The “Weight” part of the The Weight of the Poor is very significant. It speaks to the inadequacy of the welfare system that would collapse if everyone entitled to it enrolled, exposing the magnitude of poverty in our society. They recommend mobilizing such enrollment and the derived collapse would allow for political change and lasting anti-poverty policies. The other aspect of “Weight” is the critical mass of activism/activists needed to collapse norms to influence change.
The Strategy doesn’t consider the pain and the length on the poorest people impacted or how many will join that ranking because of it. It doesn’t consider where that money will come from or the fact that the cost of welfare programs is being swallowed up by bloat and inefficiencies in the very governments that they want to come to rescue to begin with.

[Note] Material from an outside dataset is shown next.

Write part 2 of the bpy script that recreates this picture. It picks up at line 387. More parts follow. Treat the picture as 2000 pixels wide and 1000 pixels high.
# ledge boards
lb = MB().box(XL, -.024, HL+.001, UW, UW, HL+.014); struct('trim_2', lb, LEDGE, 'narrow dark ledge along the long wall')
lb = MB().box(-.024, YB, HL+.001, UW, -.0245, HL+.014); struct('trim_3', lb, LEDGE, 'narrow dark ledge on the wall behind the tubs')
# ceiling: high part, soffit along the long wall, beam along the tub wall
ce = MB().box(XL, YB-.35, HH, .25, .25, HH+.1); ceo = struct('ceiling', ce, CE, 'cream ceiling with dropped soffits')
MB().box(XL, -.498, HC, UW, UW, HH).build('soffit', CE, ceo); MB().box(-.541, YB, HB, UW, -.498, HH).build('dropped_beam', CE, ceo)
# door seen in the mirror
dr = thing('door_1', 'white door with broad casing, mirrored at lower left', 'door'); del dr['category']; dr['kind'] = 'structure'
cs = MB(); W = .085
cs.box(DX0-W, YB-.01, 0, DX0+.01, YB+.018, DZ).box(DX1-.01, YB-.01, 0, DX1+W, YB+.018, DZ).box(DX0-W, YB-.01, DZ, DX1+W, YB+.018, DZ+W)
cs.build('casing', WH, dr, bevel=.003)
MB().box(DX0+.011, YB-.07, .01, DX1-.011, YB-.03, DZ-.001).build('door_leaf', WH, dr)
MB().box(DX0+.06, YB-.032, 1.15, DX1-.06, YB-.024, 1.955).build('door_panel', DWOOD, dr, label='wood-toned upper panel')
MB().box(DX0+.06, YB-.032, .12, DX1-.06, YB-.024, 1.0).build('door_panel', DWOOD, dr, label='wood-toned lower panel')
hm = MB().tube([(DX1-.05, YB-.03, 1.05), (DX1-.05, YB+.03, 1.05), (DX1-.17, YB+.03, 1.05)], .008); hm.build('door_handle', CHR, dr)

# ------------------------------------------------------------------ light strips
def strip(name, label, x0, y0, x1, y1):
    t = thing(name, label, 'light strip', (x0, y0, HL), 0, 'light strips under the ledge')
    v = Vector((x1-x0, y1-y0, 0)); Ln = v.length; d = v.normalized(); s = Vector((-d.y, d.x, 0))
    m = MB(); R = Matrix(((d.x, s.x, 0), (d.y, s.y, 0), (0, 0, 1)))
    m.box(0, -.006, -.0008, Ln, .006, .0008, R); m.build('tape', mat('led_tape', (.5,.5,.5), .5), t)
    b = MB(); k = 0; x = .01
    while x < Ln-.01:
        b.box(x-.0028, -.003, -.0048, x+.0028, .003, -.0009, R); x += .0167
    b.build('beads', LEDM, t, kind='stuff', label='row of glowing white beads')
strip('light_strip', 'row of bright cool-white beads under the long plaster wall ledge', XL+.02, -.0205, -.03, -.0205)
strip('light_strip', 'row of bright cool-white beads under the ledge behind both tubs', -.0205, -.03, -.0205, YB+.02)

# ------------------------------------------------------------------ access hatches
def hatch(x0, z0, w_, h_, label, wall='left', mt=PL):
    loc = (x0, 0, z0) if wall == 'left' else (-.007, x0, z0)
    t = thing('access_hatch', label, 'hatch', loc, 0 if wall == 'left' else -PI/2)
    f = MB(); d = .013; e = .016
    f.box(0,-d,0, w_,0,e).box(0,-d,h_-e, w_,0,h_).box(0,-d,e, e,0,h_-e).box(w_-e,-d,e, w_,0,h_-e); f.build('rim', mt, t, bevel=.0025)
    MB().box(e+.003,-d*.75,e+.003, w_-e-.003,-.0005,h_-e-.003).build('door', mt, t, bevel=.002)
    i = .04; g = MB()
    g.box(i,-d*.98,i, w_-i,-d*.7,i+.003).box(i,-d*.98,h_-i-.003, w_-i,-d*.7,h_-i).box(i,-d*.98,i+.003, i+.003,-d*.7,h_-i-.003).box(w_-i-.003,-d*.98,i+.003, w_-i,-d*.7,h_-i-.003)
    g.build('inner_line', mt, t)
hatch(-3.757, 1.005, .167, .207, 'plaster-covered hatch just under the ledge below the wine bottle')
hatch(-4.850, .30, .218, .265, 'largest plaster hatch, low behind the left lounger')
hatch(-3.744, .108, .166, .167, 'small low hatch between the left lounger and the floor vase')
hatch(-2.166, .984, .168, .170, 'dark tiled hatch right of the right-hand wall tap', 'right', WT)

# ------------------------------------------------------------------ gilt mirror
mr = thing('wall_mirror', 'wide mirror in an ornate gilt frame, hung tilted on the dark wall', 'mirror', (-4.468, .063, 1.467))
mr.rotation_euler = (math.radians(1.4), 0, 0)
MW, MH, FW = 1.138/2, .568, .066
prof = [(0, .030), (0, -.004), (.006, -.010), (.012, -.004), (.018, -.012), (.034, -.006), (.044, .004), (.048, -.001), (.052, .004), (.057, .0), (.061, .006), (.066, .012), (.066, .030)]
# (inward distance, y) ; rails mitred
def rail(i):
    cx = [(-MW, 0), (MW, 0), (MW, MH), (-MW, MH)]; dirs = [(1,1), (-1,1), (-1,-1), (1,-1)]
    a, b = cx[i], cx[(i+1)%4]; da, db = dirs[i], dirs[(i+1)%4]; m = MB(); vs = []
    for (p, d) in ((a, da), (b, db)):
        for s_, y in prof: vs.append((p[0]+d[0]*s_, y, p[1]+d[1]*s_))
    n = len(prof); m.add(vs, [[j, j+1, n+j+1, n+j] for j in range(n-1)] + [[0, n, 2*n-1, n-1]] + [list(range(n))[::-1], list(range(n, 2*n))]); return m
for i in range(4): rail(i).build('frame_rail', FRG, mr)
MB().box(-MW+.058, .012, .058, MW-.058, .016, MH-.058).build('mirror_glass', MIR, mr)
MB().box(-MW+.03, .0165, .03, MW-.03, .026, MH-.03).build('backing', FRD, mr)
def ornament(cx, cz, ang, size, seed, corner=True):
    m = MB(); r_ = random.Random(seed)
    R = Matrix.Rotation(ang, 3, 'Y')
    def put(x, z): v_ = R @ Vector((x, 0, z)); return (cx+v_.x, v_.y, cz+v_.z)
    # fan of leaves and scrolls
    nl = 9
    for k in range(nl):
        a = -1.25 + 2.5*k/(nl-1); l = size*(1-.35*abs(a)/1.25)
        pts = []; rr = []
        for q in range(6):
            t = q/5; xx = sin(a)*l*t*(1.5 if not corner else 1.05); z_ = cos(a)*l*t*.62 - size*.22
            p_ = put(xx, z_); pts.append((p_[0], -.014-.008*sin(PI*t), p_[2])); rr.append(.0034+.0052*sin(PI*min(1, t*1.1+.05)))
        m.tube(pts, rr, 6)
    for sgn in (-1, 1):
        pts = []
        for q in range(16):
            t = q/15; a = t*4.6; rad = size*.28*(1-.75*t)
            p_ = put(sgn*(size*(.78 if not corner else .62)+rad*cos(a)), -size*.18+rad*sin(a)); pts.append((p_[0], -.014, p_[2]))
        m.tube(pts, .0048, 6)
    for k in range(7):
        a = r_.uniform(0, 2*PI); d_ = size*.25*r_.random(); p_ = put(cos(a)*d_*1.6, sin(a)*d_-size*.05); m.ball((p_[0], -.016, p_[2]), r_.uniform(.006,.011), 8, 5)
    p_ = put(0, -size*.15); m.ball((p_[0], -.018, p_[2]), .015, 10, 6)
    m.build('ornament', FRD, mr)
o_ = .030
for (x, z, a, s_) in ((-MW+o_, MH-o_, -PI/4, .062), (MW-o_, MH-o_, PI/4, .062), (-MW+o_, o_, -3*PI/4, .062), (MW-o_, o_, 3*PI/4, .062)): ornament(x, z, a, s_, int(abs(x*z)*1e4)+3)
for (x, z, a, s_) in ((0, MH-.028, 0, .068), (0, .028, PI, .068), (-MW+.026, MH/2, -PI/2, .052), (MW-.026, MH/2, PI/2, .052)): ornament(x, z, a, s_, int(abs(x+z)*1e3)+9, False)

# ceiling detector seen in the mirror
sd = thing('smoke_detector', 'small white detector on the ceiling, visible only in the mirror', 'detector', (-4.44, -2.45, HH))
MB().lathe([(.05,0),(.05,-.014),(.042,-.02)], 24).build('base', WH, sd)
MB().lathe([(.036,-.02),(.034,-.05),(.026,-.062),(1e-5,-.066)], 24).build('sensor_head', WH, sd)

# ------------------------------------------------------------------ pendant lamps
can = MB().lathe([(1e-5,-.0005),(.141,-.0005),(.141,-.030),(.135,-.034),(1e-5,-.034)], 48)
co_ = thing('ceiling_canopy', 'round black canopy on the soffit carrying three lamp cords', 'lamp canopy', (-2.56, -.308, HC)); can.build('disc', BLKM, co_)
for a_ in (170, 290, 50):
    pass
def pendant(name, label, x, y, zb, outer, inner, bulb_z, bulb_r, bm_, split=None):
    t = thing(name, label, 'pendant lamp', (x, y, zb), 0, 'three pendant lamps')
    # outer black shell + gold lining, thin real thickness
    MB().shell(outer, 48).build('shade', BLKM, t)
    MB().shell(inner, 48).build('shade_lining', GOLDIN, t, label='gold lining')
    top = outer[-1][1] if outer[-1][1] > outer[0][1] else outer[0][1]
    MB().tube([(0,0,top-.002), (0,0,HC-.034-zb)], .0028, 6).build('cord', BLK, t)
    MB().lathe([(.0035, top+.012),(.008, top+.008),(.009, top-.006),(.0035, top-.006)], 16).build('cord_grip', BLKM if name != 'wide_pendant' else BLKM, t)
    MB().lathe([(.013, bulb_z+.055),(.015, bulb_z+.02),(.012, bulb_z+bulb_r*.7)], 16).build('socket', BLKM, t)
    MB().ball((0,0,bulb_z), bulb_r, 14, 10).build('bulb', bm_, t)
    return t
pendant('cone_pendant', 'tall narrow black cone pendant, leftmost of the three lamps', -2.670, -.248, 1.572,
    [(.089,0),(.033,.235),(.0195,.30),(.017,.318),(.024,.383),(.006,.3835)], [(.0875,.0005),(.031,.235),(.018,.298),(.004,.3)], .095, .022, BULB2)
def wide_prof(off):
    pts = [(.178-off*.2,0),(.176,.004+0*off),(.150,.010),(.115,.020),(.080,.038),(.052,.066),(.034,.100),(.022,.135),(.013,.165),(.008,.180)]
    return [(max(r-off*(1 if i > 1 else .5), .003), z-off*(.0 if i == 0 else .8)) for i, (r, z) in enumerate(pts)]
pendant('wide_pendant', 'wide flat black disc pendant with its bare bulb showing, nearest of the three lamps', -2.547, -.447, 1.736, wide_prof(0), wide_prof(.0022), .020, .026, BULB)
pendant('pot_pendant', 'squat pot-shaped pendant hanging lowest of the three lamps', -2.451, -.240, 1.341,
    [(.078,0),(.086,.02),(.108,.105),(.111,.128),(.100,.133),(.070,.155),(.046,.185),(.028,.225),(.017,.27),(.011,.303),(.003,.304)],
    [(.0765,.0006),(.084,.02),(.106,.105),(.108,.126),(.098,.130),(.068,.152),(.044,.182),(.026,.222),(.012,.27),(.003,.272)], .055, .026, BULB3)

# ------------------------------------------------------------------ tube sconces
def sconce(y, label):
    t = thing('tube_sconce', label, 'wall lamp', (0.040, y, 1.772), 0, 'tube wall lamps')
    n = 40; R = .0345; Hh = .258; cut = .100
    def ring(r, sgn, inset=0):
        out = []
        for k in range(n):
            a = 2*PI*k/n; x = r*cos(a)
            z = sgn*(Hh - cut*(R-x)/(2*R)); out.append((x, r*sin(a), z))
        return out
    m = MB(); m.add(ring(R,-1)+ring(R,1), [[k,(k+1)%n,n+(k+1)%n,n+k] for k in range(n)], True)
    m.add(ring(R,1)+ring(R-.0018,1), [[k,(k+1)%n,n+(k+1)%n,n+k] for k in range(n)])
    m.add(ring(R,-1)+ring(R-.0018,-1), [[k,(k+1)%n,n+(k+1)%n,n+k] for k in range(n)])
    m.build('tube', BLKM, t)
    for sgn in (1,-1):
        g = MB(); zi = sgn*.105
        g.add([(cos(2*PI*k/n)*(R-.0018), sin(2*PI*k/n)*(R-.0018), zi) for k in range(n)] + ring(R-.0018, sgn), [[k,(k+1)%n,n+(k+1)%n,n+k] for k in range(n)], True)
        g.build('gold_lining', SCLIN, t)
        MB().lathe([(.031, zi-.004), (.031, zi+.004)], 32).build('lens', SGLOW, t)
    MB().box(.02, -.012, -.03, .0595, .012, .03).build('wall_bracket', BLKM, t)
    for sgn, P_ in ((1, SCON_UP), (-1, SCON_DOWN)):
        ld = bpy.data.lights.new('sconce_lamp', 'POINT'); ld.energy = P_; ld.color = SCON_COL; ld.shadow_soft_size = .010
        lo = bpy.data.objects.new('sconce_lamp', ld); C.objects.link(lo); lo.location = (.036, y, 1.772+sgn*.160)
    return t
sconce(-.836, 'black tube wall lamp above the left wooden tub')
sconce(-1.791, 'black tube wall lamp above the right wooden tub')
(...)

Politics largely being about opportunism and with such ambitious, opportunists we call politicians will soon enough pander to the movement and a political Party to be influenced and composed from the inside to enact the demands and make it their core.

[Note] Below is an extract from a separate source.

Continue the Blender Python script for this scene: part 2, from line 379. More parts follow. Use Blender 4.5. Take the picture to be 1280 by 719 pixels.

The Cloward-Piven Strategy is much narrower than some people give it credit to and is derived from poor people’s movements, their uprising, and the response to them (also a title of their book which came later). The premises have much larger consequences than most people think.
Mobilizing to manufacture crises to conduct revolutionary change and societal transformation disrupts the order and the cooperation on which our society is built. This isn’t necessarily bad but can also be a tool for nefarious goals.
Mobilization or activism, which can be used interchangeably here, is built on top of one another. What we give attention to, what we allow, and what we provide space to brew and grow will dictate the next moves and direction in which our society can be impacted. It doesn’t have to generate big wins every time, small ones add up as well.
Activism doesn’t have to be an immediate volcanic uprising. This manufacturing can be slow and meticulous to create new norms and new rules. Slowly but surely it gains supporters without them being direct activists. Some may call these useful idiots. This is how propaganda works as well and is part of activism.
This form I would say is more dangerous as it is usually focuses on transitioning our society by targeting kids and indoctrinating them to new realities. As it has a long-term horizon it is longer than political tenures and so ignored as many politicians who just don’t have the guts to stop it, don’t recognize it and want to get re-elected. But the underlying infrastructure of people and activities mostly stays the same continuing the work regardless of the peacock at the top.
So far this has been activism and manufacturing crisis from the people’s side but what happens and what if there are people in the government doing it as well, with rules and laws?
There are rather predictable sequence of events to many policies. Mass immigration for example; we know the demand it creates for our services and infrastructure is unsustainable so why do it? We know the combination of printing money and generating unproductive economies isn’t sustainable so why do it? DEI?
It is hard to say if today’s events are consequences of massive incompetence by governments or actors executing Cloward-Piven Strategy like critical mass build-up to collapse aspects of our society. Seems to be both.
Part of the problem is that we lost long-term vision and outlook in the Western World. I would say it is more true for the Right of centre politics. The Left and activist-driven ideologies aren’t tackled at the ground level, smaller government doesn’t seem to happen no matter who is in charge, socioeconomic issues that generate support for the big government aren’t addressed, and our societies aren’t protected.
Manufacturing crisis - activism is an offensive strategy. Offence is needed to defeat it as well not just defence. It’s a question to who can organize better and for longer.
It’s a question for you: How do you want to mobilize? Will you mobilize? Will you hold your side accountable to action or lack of as well? Change will come with our participation or without it. Might as well have a hand in steering our destiny I say.